Seeking Alpha

NZD/CAD - More Weakness To Follow

Includes: ENZL, FXC
by: Dmitry Lifatov
Dmitry Lifatov
Gold & precious metals, research analyst

Despite a 10% decline since June 2017, NZD/CAD has still some room for a further downward movement;

The main driver of NZD/CAD weakness is a growing economic momentum in Canada and political uncertainty on the eve of the general election in New Zealand;

We suggest taking a small short position in NZD/CAD right now, which should be closed before the announcement of election results in New Zealand on September 23, 2017.

NZD/CAD is a rather interesting pair right now, offering potentially high profitability for traders, despite the fact that it has already moved down by approximately 10% since the beginning of June 2017. Nevertheless, since New Zealand and Canada are now two of the most polarized economies in terms of growth prospects, we expect the continuation of a downtrend in this pair at least till the New Zealand general election, taking place on September 23, 2017.

Political uncertainty over the outcome of this election has a strong adverse impact on Kiwi. Despite the fact that some analysts consider election risks as too "overhyped," traders will likely continue to sell the New Zealand dollar on the eve of such an important event. Without diving too deep into the details of the forthcoming vote, we only say that the rivaling parties have very different views on monetary policy issues, making it difficult to predict the probable policy of winners. You can review the main points in their election programs at New Zealand 2017 Election Factbox.
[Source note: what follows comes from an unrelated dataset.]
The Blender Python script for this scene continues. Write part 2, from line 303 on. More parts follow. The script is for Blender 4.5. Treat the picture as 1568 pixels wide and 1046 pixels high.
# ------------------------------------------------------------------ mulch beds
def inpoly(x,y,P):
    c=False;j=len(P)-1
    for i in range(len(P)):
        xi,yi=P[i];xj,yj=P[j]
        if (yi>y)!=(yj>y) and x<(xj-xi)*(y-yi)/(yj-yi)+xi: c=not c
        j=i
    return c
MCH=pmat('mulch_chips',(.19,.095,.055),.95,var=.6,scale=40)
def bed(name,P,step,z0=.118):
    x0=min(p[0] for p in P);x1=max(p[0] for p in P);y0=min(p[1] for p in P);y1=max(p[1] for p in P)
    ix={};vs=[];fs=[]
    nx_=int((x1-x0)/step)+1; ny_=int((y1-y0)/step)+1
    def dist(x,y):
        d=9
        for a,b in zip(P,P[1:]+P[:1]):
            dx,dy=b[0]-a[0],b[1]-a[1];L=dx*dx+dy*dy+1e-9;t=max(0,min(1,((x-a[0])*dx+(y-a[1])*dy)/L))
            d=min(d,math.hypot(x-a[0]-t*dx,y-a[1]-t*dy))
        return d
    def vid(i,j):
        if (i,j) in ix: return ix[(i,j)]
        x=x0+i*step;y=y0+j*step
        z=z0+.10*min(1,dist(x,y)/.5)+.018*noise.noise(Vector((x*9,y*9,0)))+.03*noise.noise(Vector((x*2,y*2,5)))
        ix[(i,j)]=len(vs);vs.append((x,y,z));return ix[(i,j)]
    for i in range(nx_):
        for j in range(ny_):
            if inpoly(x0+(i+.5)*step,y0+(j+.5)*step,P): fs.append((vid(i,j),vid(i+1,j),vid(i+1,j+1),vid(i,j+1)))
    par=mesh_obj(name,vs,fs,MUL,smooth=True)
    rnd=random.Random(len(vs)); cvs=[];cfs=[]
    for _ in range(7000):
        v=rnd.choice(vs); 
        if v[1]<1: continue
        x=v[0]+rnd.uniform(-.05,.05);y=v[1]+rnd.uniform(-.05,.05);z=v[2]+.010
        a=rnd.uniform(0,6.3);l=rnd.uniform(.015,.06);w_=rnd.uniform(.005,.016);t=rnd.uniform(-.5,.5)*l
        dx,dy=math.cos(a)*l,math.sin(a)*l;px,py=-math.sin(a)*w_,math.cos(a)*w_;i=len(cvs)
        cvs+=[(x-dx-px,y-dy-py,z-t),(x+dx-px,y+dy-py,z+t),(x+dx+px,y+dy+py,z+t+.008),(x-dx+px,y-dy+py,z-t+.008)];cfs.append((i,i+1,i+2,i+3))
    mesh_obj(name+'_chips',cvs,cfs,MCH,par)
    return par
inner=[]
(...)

Aside from political reasons for a probable further decline, NZD/CAD has also an economic rationale explaining its weakness. The New Zealand economy faced three main challenges in August 2017: the RBNZ concerns about a higher NZD exchange rate, lower official growth forecasts for 2017 and 2018, and deteriorating values of leading macroeconomic indicators. However, all these factors are already "priced in" by traders, and we don't expect major surprises from this side.

The Canadian economy demonstrates higher-than-expected growth, with Q2 2017 GDP annualized growth rate standing at the level of 4.5%. Interest rate hike on September 6, 2017, by the BoC, also fueled the Canadian dollar rise.

From our point of view, what currently drives the NZD/CAD exchange rate are negative political factors in NZ and strong economic momentum in Canada. This will be enough to send NZD/CAD even lower, but the true watershed in its dynamics can be marked by the outcome of the general election in New Zealand.

We have discussed the current economic conditions in Canada in our previous article "CADJPY - Waiting For A Breakout," concluding that in order to continue a climb of the Canadian dollar, the economy of this country should prove a reversal in inflation downtrend and stabilization of leading macro data, which are not so bright.

The BoC by its recent rate hikes proved that the Canadian economy is strong enough to withstand a tightening of the monetary policy, while the possibility of interest rate hikes in New Zealand is looming. Now, according to investors' expectations, monetary policy tightening in New Zealand will start only in H2 2018, most probably in November 2018.

Technically, NZD/CAD has just broken below a long-term rising trend line, connecting the February 2009's and August 2015's lows on a monthly time frame, which could lead to the acceleration of a decline. Still, the September 2017's probable gains of CAD versus its New Zealand counterpart are limited, making this pair prone to major correction after a breakout of a rising trend line. We would suggest opening a small short position, which should be closed before September 23, 2017. Based on the election results, we should reassess the situation with the economic prospects of New Zealand, and probably wait for a pullback to the broken level around 0.8900-0.9000.

Disclosure: I/we have no positions in any stocks mentioned, and no plans to initiate any positions within the next 72 hours. I wrote this article myself, and it expresses my own opinions. I am not receiving compensation for it (other than from Seeking Alpha). I have no business relationship with any company whose stock is mentioned in this article.